* **THE PROBLEM**: Without the pictures, can you quote each line below exactly?
+ + + +
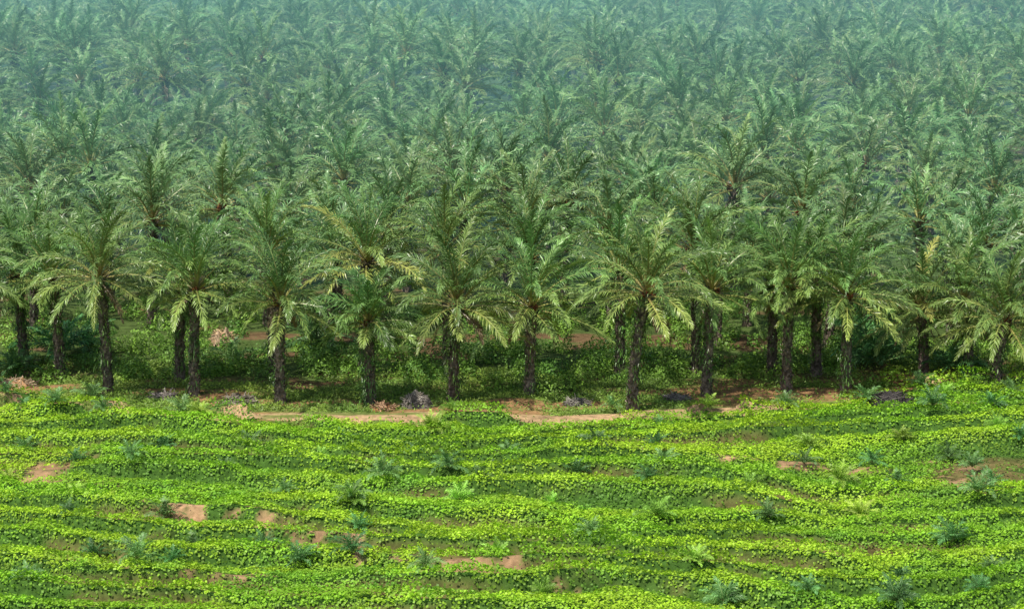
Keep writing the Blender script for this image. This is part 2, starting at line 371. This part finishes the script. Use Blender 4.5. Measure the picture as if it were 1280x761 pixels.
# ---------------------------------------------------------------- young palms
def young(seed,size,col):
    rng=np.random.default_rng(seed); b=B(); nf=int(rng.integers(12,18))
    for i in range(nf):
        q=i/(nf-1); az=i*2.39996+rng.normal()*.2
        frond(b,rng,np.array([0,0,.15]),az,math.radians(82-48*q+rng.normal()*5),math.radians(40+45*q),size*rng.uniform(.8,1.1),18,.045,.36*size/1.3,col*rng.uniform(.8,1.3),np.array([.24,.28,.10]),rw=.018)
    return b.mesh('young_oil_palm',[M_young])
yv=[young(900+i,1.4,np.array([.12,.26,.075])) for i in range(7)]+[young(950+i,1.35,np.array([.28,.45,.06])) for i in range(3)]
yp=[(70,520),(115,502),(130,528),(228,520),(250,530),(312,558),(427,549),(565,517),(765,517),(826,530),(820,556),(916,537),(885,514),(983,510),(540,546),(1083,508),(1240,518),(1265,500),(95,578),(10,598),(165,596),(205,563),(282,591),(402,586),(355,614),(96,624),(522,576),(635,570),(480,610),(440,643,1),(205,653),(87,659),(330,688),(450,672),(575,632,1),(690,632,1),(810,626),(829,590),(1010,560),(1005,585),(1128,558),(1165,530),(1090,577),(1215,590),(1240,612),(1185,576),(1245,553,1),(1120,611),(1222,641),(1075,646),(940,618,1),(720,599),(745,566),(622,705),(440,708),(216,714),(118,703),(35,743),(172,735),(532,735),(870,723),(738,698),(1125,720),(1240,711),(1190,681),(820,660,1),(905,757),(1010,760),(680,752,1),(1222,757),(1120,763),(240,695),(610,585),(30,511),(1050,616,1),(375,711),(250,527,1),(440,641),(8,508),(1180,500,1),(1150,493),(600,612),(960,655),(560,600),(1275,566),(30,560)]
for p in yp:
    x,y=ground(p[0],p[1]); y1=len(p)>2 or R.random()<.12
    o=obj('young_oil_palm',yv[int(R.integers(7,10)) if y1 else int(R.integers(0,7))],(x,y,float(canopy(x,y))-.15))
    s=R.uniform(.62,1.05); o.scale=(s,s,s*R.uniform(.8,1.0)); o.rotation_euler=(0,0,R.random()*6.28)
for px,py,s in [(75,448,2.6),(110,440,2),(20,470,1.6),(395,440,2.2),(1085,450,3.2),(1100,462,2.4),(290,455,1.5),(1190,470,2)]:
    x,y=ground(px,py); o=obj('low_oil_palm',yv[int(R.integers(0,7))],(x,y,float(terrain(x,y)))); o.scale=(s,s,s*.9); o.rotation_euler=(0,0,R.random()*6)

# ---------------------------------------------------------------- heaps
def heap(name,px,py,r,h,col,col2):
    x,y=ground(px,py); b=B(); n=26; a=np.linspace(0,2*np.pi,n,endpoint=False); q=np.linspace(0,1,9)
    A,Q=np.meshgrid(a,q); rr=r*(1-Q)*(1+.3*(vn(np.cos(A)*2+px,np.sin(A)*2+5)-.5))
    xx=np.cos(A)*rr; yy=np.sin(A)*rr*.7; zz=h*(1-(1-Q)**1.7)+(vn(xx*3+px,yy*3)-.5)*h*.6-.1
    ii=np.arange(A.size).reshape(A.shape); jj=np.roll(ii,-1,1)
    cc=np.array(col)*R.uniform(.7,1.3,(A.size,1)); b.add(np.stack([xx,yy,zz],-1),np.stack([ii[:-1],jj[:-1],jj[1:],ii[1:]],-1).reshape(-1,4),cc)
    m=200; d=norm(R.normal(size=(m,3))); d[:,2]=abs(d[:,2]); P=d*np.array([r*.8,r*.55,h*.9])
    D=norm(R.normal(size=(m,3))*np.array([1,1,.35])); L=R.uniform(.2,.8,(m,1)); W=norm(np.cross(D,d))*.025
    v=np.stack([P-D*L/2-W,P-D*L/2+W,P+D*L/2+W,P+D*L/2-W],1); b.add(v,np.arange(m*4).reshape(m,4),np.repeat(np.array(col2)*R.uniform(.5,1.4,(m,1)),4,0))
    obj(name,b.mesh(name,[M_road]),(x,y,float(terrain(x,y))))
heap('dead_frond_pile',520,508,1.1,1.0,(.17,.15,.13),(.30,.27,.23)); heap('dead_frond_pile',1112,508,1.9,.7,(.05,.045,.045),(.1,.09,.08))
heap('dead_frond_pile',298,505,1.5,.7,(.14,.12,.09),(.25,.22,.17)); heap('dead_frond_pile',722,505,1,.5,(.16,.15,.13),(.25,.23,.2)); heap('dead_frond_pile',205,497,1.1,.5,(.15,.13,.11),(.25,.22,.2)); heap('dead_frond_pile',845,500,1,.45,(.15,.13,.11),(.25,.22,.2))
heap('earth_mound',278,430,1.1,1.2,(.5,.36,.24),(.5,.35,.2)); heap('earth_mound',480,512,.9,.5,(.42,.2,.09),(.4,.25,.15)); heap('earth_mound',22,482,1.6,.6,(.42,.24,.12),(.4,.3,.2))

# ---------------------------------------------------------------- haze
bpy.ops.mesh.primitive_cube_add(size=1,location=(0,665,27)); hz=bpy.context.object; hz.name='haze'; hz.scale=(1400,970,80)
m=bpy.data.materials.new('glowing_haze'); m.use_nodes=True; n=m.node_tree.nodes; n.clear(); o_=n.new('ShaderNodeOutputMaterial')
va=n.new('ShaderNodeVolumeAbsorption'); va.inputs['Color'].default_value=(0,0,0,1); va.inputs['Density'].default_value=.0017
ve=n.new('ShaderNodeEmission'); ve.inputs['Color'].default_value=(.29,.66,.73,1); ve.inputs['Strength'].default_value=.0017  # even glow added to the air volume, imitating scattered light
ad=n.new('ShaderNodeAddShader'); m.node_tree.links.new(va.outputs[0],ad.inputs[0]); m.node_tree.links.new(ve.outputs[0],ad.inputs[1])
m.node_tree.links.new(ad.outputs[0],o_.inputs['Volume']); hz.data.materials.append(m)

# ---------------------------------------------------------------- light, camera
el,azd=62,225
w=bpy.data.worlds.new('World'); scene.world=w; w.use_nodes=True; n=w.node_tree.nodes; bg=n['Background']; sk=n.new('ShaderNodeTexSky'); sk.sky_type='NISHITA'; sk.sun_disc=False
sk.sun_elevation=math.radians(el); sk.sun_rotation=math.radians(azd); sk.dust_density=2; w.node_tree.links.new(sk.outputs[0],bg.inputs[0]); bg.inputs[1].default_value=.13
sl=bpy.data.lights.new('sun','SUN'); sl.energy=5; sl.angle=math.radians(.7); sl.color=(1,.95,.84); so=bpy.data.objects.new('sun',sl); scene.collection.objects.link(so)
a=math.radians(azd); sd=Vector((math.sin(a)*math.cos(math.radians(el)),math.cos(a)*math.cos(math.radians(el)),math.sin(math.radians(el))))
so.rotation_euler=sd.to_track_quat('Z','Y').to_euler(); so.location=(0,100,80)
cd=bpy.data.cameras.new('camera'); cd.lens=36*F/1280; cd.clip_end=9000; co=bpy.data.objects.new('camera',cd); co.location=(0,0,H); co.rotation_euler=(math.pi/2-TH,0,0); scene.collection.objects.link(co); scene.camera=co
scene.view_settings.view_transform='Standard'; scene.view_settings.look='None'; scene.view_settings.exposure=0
+ + + +
* **FINISHED ANSWER**:
Keep writing the Blender script for this image. This is part 2, starting at line 371. This part finishes the script. Use Blender 4.5. Measure the picture as if it were 1280x761 pixels.
# ---------------------------------------------------------------- young palms
def young(seed,size,col):
    rng=np.random.default_rng(seed); b=B(); nf=int(rng.integers(12,18))
    for i in range(nf):
        q=i/(nf-1); az=i*2.39996+rng.normal()*.2
        frond(b,rng,np.array([0,0,.15]),az,math.radians(82-48*q+rng.normal()*5),math.radians(40+45*q),size*rng.uniform(.8,1.1),18,.045,.36*size/1.3,col*rng.uniform(.8,1.3),np.array([.24,.28,.10]),rw=.018)
    return b.mesh('young_oil_palm',[M_young])
yv=[young(900+i,1.4,np.array([.12,.26,.075])) for i in range(7)]+[young(950+i,1.35,np.array([.28,.45,.06])) for i in range(3)]
yp=[(70,520),(115,502),(130,528),(228,520),(250,530),(312,558),(427,549),(565,517),(765,517),(826,530),(820,556),(916,537),(885,514),(983,510),(540,546),(1083,508),(1240,518),(1265,500),(95,578),(10,598),(165,596),(205,563),(282,591),(402,586),(355,614),(96,624),(522,576),(635,570),(480,610),(440,643,1),(205,653),(87,659),(330,688),(450,672),(575,632,1),(690,632,1),(810,626),(829,590),(1010,560),(1005,585),(1128,558),(1165,530),(1090,577),(1215,590),(1240,612),(1185,576),(1245,553,1),(1120,611),(1222,641),(1075,646),(940,618,1),(720,599),(745,566),(622,705),(440,708),(216,714),(118,703),(35,743),(172,735),(532,735),(870,723),(738,698),(1125,720),(1240,711),(1190,681),(820,660,1),(905,757),(1010,760),(680,752,1),(1222,757),(1120,763),(240,695),(610,585),(30,511),(1050,616,1),(375,711),(250,527,1),(440,641),(8,508),(1180,500,1),(1150,493),(600,612),(960,655),(560,600),(1275,566),(30,560)]
for p in yp:
    x,y=ground(p[0],p[1]); y1=len(p)>2 or R.random()<.12
    o=obj('young_oil_palm',yv[int(R.integers(7,10)) if y1 else int(R.integers(0,7))],(x,y,float(canopy(x,y))-.15))
    s=R.uniform(.62,1.05); o.scale=(s,s,s*R.uniform(.8,1.0)); o.rotation_euler=(0,0,R.random()*6.28)
for px,py,s in [(75,448,2.6),(110,440,2),(20,470,1.6),(395,440,2.2),(1085,450,3.2),(1100,462,2.4),(290,455,1.5),(1190,470,2)]:
    x,y=ground(px,py); o=obj('low_oil_palm',yv[int(R.integers(0,7))],(x,y,float(terrain(x,y)))); o.scale=(s,s,s*.9); o.rotation_euler=(0,0,R.random()*6)

# ---------------------------------------------------------------- heaps
def heap(name,px,py,r,h,col,col2):
    x,y=ground(px,py); b=B(); n=26; a=np.linspace(0,2*np.pi,n,endpoint=False); q=np.linspace(0,1,9)
    A,Q=np.meshgrid(a,q); rr=r*(1-Q)*(1+.3*(vn(np.cos(A)*2+px,np.sin(A)*2+5)-.5))
    xx=np.cos(A)*rr; yy=np.sin(A)*rr*.7; zz=h*(1-(1-Q)**1.7)+(vn(xx*3+px,yy*3)-.5)*h*.6-.1
    ii=np.arange(A.size).reshape(A.shape); jj=np.roll(ii,-1,1)
    cc=np.array(col)*R.uniform(.7,1.3,(A.size,1)); b.add(np.stack([xx,yy,zz],-1),np.stack([ii[:-1],jj[:-1],jj[1:],ii[1:]],-1).reshape(-1,4),cc)
    m=200; d=norm(R.normal(size=(m,3))); d[:,2]=abs(d[:,2]); P=d*np.array([r*.8,r*.55,h*.9])
    D=norm(R.normal(size=(m,3))*np.array([1,1,.35])); L=R.uniform(.2,.8,(m,1)); W=norm(np.cross(D,d))*.025
    v=np.stack([P-D*L/2-W,P-D*L/2+W,P+D*L/2+W,P+D*L/2-W],1); b.add(v,np.arange(m*4).reshape(m,4),np.repeat(np.array(col2)*R.uniform(.5,1.4,(m,1)),4,0))
    obj(name,b.mesh(name,[M_road]),(x,y,float(terrain(x,y))))
heap('dead_frond_pile',520,508,1.1,1.0,(.17,.15,.13),(.30,.27,.23)); heap('dead_frond_pile',1112,508,1.9,.7,(.05,.045,.045),(.1,.09,.08))
heap('dead_frond_pile',298,505,1.5,.7,(.14,.12,.09),(.25,.22,.17)); heap('dead_frond_pile',722,505,1,.5,(.16,.15,.13),(.25,.23,.2)); heap('dead_frond_pile',205,497,1.1,.5,(.15,.13,.11),(.25,.22,.2)); heap('dead_frond_pile',845,500,1,.45,(.15,.13,.11),(.25,.22,.2))
heap('earth_mound',278,430,1.1,1.2,(.5,.36,.24),(.5,.35,.2)); heap('earth_mound',480,512,.9,.5,(.42,.2,.09),(.4,.25,.15)); heap('earth_mound',22,482,1.6,.6,(.42,.24,.12),(.4,.3,.2))

# ---------------------------------------------------------------- haze
bpy.ops.mesh.primitive_cube_add(size=1,location=(0,665,27)); hz=bpy.context.object; hz.name='haze'; hz.scale=(1400,970,80)
m=bpy.data.materials.new('glowing_haze'); m.use_nodes=True; n=m.node_tree.nodes; n.clear(); o_=n.new('ShaderNodeOutputMaterial')
va=n.new('ShaderNodeVolumeAbsorption'); va.inputs['Color'].default_value=(0,0,0,1); va.inputs['Density'].default_value=.0017
ve=n.new('ShaderNodeEmission'); ve.inputs['Color'].default_value=(.29,.66,.73,1); ve.inputs['Strength'].default_value=.0017  # even glow added to the air volume, imitating scattered light
ad=n.new('ShaderNodeAddShader'); m.node_tree.links.new(va.outputs[0],ad.inputs[0]); m.node_tree.links.new(ve.outputs[0],ad.inputs[1])
m.node_tree.links.new(ad.outputs[0],o_.inputs['Volume']); hz.data.materials.append(m)

# ---------------------------------------------------------------- light, camera
el,azd=62,225
w=bpy.data.worlds.new('World'); scene.world=w; w.use_nodes=True; n=w.node_tree.nodes; bg=n['Background']; sk=n.new('ShaderNodeTexSky'); sk.sky_type='NISHITA'; sk.sun_disc=False
sk.sun_elevation=math.radians(el); sk.sun_rotation=math.radians(azd); sk.dust_density=2; w.node_tree.links.new(sk.outputs[0],bg.inputs[0]); bg.inputs[1].default_value=.13
sl=bpy.data.lights.new('sun','SUN'); sl.energy=5; sl.angle=math.radians(.7); sl.color=(1,.95,.84); so=bpy.data.objects.new('sun',sl); scene.collection.objects.link(so)
a=math.radians(azd); sd=Vector((math.sin(a)*math.cos(math.radians(el)),math.cos(a)*math.cos(math.radians(el)),math.sin(math.radians(el))))
so.rotation_euler=sd.to_track_quat('Z','Y').to_euler(); so.location=(0,100,80)
cd=bpy.data.cameras.new('camera'); cd.lens=36*F/1280; cd.clip_end=9000; co=bpy.data.objects.new('camera',cd); co.location=(0,0,H); co.rotation_euler=(math.pi/2-TH,0,0); scene.collection.objects.link(co); scene.camera=co
scene.view_settings.view_transform='Standard'; scene.view_settings.look='None'; scene.view_settings.exposure=0